The foreign reserves China earns will continue to be diversified to ensure safe, stable returns, the head of the State Administration of Foreign Exchange (SAFE), told the same news conference.

The portion of China’s $3.2 trillion of reserves invested in euro zone assets had increased in value, making returns above the rate of inflation, and more would go into yen-denominated assets if the timing was right, SAFE chief Yi Gang said.

Yi repeated the long-standing official backing for Europe’s efforts to resolve a festering debt crisis that began rumbling in 2009 and has rocked the foundations of the monetary union that underpin the single European currency.

But he gave no clear indication of whether the process of reserve diversification had seen SAFE — which administers the world’s largest stash of foreign wealth — increase or decrease the portion that it allocates to euro zone assets.


SAFE chief Yi said China’s trade performance last month was evidence that the yuan was close to a “balanced level.

The yuan’s value has been a lightning rod for disputes between China and its biggest trade partners including the United States, who accuse Beijing of deliberately holding down the currency for trade advantage.

China has always denied those allegations, and increasingly says it is allowing market forces to have a bigger sway over the yuan as it nears its fair value, an argument reiterated by Zhou.

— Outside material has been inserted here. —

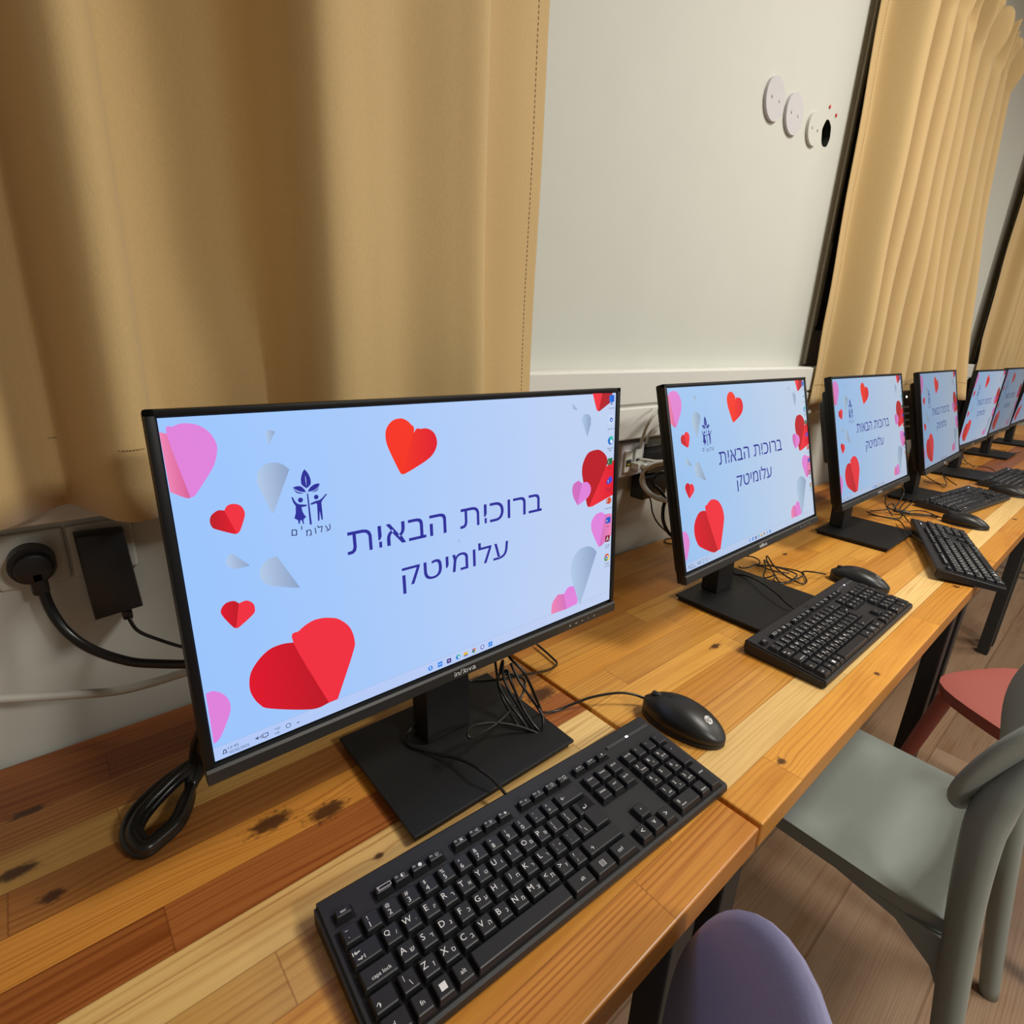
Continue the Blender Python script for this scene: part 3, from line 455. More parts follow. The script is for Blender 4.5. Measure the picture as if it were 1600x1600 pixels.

China wields tight control over the yuan through regular market interventions, and by having the central bank set its daily mid-point before the start of trade. It can rise or fall a maximum of 0.5 percent against the dollar from the mid-point.

But Beijing wants to relax its grip on the yuan, also known as the renminbi, to have it basically convertible by 2015 so as to expand its influence on global financial policymaking.

Chinese one yuan coins are placed on 100 yuan banknotes in this illustrative photograph taken in Beijing December 30, 2010. REUTERS/Petar Kujundzic/Files

China de-pegged the yuan from the dollar in a landmark move in July 2005 and it has since appreciated some 30 percent against the U.S. currency, though some critics in the West say Beijing is still keeping too tight a grip on the yuan in order to aid the country’s exporters.

“Steady progress will be made to promote capital account convertibility,” the central bank said in a statement before the news conference, adding that Beijing would work to get more firms to settle cross-border trade in yuan and expand the type of yuan investment products available.

Many analysts argue much work still needs to be done, saying China needs to free its interest rate market before it frees its currency. Some also are skeptical that China has the political will to push through rate reforms that may hurt the health of its giant state-owned banks.